When we think of silence, we think of meditative stretches of calm: hikes through deserted forest paths, an early morning sunset before the world awakes, a staycation at home with a good book. But we know other silences: awkward silences, ominous silences, and—in the case of John Cage’s infamous conceptual piece 4’33”—a mystifying silence that asks us to listen, not to nothing, but to everything. Instead of focusing our aural attention, Cage’s formalized exercise in listening disperses it, to the nervous coughs and squeaking shoes of a restless audience, the ceaseless ebb and flow of traffic and breathing, the ambient white noise of heating and AC…
and the suspended black noise of death metal….
We’re used to seeing 4’33” “performed” as a classical exercise, with a dignified pianist seated at the bench, ostentatiously turning the pages of Cage’s “score.” But there’s no reason at all the exercise—or hoax, some insist—can’t work in any genre, including metal. NPR’s All Songs TV brings us the video above, in which “64 years after its debut performance by pianist David Tudor,” death metal band Dead Territory lines behind their instruments, tunes up, and takes on Cage: “There’s a setup, earplugs go in, a brief guitar chug, a drum-stick count-off and… silence.”
As in every performance of 4’33”, we’re drawn not only to what we hear, in this case the sounds in whatever room we watch the video, but also to what we see. And watching these five metalheads, who are so used to delivering a continuous assault, nod their heads solemnly in silence for over four minutes adds yet another interpretive layer to Cage’s experiment, asking us to consider the performative avant-garde as a domain fit not only for rarified classical and art house audiences but for everyone and anyone.
Also, despite their seriousness, NPR reminds us that Dead Territory’s take is “another in a long line of 4′33″ performances that understand Cage had a sense of humor while expanding our musical universe.” Cage happily gave his experiments to the world to adapt and improvise as it sees fit, and—as we see in his own performance of 4’33” in Harvard Square—he was happy to make his own changes to silence as well.
Related Content:
John Cage Performs His Avant-Garde Piano Piece 4’33” … in 1’22” (Harvard Square, 1973)
See the Curious Score for John Cage’s “Silent” Zen Composition 4’33”
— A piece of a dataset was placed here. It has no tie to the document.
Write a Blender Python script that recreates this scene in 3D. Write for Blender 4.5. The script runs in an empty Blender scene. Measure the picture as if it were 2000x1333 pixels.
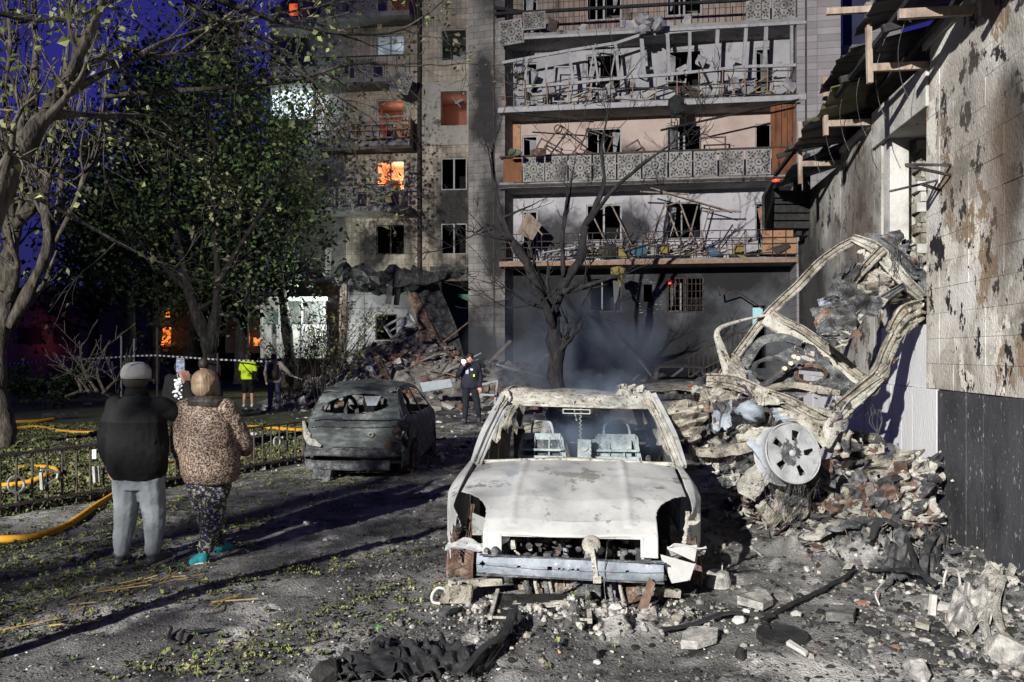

Josh Jones is a writer and musician based in Durham, NC. Follow him at @jdmagness
Awesome piece! They particularly nailed the head-bobbing.
Five metalheads.
I agree the amp hiss was mega
Perhaps next, they could transcribe Le Monte Young’s six hour and forty-three minute piece, The Well-Tuned Piano in the Magenta Lights, 87, for electric bass, guitar, voice, and percussion. Anyway, this was fun. It’s nice to revisit a conceptual work of “music” that can succeed in making one aurally and generally aware of where he or she is in the present moment, especially as the means of constant distraction and being mentally “elsewhere” proliferate more and more… but also make seeing this video and article possible.
Back when there were jukeboxes, I used to wish that they all would be required to include 4′33″ so that it might be possible to have a quiet break every now and then. These days, my dream would be to have this piece mandatorily included in all playlists for stores and radio stations.
Just brilliant.
Deep listening yields maximum aesthetic enjoyment.
Did they get a license to make a cover version? They can’t credit John Cage if they didn’t and might be sued by his estate
they’re just a cover band.
it was very loud. they should have done it louder, with a more deafening silence.
BAH! To describe the work as “John Cage’s Silent, Avant-Garde Piece 4’33”” is redundant.
To cover 4:33 sans a live audience is valueless.
The genre has never sounded better.
Sounds of beer cans opening.
Excellent cover! Inspirational performance. Great job guys 👍
Nope…not a cover.
4′33″ is about audience reaction. The audience is essential to the performance.
So.…if you want to ‘cover’ it.…
DO IT LIVE!
It is hilarious that the drummer is just sitting there invisibly the whole time. Even in a soundless video, we neglect the drummer. No wonder they usually bang so loudly. Lol
Why is nobody mentioning that the vocalist is wearing hammer pants.